Una historia que empezó en el virreinato
Hace más de 200 años se colocaron los primeros adoquines
El lazo entre el adoquín y Buenos Aires empezó hace 235 años cuando las calles porteñas estaban en pésimo estado por el paso de carretas y carruajes, situación que empeoraba en los días de lluvia. En 1783, Juan José de Vértiz y Salcedo, virrey del Río de la Plata entre 1778 y 1784, pidió al Cabildo un proyecto para mejorarlas. En ese momento se pensó por primera vez en el adoquinado como una solución viable.
Durante el mandato del virrey Nicolás Antonio Arredondo Pelegrín (1789 a 1795) se adoquinaron 36 calles con piedras provenientes de la isla Martín García, con una ligera curvatura hacia sus bordes.
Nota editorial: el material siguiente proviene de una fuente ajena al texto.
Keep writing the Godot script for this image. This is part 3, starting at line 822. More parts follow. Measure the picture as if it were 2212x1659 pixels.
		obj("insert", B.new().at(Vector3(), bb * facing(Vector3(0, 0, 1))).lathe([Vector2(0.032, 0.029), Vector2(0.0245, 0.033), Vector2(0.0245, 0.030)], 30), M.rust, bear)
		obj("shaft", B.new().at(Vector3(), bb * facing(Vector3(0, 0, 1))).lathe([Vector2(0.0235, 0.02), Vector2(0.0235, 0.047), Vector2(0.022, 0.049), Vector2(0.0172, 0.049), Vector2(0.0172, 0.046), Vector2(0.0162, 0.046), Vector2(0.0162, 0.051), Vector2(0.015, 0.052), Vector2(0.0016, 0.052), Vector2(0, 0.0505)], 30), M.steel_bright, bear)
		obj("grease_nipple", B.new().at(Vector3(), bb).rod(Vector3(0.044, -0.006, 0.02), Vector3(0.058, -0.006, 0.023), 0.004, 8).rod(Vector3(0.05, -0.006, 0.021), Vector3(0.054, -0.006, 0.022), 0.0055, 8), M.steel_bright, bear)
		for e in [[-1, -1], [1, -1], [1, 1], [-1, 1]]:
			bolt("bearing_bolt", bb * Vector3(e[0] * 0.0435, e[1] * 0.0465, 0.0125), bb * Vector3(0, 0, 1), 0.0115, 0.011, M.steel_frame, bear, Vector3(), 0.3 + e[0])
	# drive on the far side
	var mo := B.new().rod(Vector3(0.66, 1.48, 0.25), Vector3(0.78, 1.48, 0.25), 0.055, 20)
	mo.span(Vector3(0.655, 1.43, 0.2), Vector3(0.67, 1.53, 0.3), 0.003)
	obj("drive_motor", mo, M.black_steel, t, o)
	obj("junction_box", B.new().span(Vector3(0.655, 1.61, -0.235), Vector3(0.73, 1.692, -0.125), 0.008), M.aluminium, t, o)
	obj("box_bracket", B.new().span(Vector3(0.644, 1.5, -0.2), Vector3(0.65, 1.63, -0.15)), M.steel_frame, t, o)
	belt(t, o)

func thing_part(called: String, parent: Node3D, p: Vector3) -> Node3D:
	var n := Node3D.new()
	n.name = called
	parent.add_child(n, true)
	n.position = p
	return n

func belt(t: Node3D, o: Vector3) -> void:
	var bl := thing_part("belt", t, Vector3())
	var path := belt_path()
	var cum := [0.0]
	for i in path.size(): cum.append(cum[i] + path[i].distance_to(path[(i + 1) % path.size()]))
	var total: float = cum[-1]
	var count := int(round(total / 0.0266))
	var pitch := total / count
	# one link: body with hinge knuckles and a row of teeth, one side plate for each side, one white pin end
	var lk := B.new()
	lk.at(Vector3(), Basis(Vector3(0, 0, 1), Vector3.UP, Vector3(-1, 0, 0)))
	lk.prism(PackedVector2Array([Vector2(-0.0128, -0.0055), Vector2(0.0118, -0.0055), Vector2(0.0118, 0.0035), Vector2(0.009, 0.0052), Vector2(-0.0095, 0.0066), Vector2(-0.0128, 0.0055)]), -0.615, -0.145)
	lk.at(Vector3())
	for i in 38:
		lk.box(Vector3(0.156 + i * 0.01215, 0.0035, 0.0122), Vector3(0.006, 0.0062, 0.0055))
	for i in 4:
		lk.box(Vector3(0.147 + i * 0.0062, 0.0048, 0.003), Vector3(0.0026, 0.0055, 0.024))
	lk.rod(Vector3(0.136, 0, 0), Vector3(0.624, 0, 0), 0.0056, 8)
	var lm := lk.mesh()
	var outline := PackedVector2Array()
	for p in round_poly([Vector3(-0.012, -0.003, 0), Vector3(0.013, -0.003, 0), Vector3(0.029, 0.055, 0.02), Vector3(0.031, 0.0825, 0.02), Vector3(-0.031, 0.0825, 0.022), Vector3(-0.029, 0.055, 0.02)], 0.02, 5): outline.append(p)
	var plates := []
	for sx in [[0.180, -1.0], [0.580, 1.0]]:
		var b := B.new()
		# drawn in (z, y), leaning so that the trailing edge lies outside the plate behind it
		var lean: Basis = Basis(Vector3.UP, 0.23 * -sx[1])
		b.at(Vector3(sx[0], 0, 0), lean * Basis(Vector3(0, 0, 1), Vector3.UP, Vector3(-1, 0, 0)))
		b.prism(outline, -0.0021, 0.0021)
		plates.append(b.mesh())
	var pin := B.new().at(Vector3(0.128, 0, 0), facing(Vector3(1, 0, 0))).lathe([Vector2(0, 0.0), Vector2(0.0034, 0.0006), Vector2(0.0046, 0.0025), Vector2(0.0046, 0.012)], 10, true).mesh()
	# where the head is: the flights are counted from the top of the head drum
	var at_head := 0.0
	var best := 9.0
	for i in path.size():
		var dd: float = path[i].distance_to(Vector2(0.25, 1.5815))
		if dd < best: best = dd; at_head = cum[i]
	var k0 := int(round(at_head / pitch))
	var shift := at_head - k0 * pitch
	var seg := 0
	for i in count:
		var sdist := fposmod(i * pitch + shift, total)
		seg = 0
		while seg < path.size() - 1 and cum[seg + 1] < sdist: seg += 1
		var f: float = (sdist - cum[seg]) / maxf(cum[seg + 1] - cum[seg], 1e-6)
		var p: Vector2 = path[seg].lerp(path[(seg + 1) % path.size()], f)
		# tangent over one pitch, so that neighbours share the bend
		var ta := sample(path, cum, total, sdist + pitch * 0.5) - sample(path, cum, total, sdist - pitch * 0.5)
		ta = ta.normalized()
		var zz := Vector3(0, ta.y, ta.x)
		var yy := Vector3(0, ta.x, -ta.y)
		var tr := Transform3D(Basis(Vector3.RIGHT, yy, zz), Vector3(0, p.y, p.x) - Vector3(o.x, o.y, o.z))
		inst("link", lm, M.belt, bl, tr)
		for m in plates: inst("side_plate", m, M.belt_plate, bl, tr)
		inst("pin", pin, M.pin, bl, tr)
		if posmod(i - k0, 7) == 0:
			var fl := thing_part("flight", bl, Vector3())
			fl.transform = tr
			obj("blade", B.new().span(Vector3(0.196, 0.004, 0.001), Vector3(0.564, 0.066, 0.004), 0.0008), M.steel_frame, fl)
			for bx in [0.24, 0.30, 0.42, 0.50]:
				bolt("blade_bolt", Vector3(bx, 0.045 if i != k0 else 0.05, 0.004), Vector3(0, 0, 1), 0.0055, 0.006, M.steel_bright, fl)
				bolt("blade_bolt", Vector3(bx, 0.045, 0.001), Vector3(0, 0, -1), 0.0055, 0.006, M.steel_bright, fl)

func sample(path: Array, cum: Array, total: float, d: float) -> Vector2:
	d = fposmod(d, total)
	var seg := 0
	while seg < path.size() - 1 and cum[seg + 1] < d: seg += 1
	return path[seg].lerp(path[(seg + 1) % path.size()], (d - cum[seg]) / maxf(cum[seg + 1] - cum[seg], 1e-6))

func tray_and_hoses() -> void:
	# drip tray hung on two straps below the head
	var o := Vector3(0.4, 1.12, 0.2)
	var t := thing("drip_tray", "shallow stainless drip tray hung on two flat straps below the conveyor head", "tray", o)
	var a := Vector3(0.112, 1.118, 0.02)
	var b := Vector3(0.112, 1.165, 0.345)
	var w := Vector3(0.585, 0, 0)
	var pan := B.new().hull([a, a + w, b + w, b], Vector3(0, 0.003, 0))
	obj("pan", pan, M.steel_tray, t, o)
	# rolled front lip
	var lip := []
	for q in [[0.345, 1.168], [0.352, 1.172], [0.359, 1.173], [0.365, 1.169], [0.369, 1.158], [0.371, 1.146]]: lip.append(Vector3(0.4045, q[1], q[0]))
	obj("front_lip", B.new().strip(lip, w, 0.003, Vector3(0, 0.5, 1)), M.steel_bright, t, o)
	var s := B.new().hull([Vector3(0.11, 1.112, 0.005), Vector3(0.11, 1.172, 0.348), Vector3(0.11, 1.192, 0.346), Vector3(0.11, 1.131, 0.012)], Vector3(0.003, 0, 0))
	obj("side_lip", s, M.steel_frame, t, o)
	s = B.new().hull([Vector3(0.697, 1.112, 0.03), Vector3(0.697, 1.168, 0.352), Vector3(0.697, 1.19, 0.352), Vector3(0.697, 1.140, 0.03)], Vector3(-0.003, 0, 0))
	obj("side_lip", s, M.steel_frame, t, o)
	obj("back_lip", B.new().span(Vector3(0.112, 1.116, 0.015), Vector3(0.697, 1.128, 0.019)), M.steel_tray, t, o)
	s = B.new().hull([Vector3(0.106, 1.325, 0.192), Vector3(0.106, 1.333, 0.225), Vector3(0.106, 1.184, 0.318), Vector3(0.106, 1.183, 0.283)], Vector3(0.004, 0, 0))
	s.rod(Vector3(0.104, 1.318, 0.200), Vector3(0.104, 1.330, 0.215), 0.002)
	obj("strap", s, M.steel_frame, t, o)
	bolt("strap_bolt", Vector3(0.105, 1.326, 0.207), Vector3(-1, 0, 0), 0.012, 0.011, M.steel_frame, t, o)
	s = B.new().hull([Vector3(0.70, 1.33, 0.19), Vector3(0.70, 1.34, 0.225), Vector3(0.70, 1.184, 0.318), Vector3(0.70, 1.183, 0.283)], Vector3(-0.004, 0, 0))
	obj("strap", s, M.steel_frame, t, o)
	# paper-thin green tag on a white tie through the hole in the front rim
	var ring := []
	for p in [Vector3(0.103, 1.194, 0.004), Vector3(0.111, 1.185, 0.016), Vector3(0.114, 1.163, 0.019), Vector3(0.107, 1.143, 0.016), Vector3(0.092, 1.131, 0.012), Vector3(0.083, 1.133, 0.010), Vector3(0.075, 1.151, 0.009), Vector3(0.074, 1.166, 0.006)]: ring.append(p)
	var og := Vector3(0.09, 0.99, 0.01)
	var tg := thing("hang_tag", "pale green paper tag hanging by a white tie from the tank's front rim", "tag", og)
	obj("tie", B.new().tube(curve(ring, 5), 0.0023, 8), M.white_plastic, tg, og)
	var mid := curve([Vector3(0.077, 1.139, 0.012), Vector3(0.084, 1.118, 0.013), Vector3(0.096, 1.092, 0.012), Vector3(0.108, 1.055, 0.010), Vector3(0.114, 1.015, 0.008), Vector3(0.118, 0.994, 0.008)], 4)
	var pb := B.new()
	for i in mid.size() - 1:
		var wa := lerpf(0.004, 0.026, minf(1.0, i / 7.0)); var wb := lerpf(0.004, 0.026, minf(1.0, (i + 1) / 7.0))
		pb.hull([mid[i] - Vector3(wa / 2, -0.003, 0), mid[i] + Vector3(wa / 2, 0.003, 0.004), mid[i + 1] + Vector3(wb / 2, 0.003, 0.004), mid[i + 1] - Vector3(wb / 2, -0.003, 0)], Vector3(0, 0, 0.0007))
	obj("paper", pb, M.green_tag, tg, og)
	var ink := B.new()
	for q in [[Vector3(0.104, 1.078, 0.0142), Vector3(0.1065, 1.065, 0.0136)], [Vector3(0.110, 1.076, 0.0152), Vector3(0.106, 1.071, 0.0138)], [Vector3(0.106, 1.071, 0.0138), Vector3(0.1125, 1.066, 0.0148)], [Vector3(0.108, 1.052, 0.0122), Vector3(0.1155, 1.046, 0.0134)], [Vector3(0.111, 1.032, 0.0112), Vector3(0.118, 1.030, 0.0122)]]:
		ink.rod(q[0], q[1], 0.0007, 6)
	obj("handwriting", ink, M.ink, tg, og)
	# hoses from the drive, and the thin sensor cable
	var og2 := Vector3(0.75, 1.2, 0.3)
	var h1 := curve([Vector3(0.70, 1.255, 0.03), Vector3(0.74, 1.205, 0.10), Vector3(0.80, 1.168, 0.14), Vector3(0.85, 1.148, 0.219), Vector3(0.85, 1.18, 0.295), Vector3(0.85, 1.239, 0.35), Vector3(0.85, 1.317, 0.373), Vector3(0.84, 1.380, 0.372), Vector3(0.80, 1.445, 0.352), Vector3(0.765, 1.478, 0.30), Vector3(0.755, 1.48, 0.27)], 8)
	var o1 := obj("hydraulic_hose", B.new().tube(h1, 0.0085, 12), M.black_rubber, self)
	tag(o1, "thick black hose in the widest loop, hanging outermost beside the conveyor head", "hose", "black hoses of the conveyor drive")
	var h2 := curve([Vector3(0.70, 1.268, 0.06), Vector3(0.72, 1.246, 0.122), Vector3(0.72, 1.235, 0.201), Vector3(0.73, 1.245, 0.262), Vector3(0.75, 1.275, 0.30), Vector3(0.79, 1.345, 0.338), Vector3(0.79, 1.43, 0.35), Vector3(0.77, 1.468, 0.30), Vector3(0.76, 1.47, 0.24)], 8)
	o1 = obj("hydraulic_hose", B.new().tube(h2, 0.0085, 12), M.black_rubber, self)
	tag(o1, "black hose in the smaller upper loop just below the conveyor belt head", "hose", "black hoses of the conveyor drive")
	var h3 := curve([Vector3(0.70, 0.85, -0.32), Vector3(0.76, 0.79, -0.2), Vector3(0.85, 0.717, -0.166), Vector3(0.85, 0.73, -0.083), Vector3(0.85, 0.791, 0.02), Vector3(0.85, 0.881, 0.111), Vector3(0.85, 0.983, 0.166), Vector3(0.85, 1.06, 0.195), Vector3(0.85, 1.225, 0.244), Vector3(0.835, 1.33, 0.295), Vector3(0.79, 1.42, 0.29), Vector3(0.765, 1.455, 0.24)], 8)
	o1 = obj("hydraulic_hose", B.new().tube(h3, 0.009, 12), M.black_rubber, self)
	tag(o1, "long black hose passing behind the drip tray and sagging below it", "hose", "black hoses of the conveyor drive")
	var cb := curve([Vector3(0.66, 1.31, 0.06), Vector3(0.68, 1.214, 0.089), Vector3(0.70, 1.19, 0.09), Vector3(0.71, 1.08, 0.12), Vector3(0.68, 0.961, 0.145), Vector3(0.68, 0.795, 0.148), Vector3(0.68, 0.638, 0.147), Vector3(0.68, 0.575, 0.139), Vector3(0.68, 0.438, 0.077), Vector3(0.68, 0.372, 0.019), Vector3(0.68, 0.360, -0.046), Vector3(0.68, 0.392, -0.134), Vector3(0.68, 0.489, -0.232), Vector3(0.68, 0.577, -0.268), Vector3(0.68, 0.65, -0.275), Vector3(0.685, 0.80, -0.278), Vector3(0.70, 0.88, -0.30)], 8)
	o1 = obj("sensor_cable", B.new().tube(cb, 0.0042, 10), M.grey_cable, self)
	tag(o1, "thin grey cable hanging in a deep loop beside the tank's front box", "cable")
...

Algunas de las calles tuvieron un canal central para el escurrimiento del agua, como aún se ve en la ciudad antigua de Colonia del Sacramento, en Uruguay. Otro tipo de piezas, de granito sin trabajar, se colocaron en el casco histórico porteño, en la calle Bolívar. Ese tipo de piedras se dejó de colocar en 1875.
Tiempo después, en 1907, solo el Ferrocarril del Sud había transportado 211.000 toneladas de piedras de las serranías de Tandil, destinadas a Buenos Aires. Al año siguiente la cifra trepó a 257.000 toneladas y, en 1909, creció a 328.000.
Sin embargo, no todos los adoquines fueron de piedra. Los historiadores sostienen que en 1888 el municipio porteño rubricó un contrato con la Sociedad Franco-Argentina de afirmados de madera para tapizar 200 cuadras. Así, a las piedras se les sumaron las maderas importadas desde Suecia, Estados Unidos y Australia, y también el algarrobo argentino cuya calidad resultó superior al cedro autóctono, al pacará de Tucumán y al coihue de Tierra del Fuego.
Los adoquines de algarrobo también se exportaron para ser colocados en calles de Londres y París. En los primeros años del siglo XX, los embarques del mismo material fueron enviados a Italia. Las piezas argentinas sirvieron para pavimentar las calles adyacentes al Panteón de Roma y a una plaza seca cercana a este monumento histórico.
Todas las piezas de granito y granitullo que hoy se ven en las calles porteñas tienen cientos de años de historia y, en algunas zonas, el desgaste es evidente por la falta de mantenimiento. Las piezas patrimoniales fueron descuidadas a tal punto que llegaron a venderse en la vía pública cuando se realizaba alguna obra -como pudo comprobar LA NACION en 2013- o en los depósitos ubicados en distintos puntos de la ciudad, a cielo abierto y sin custodia.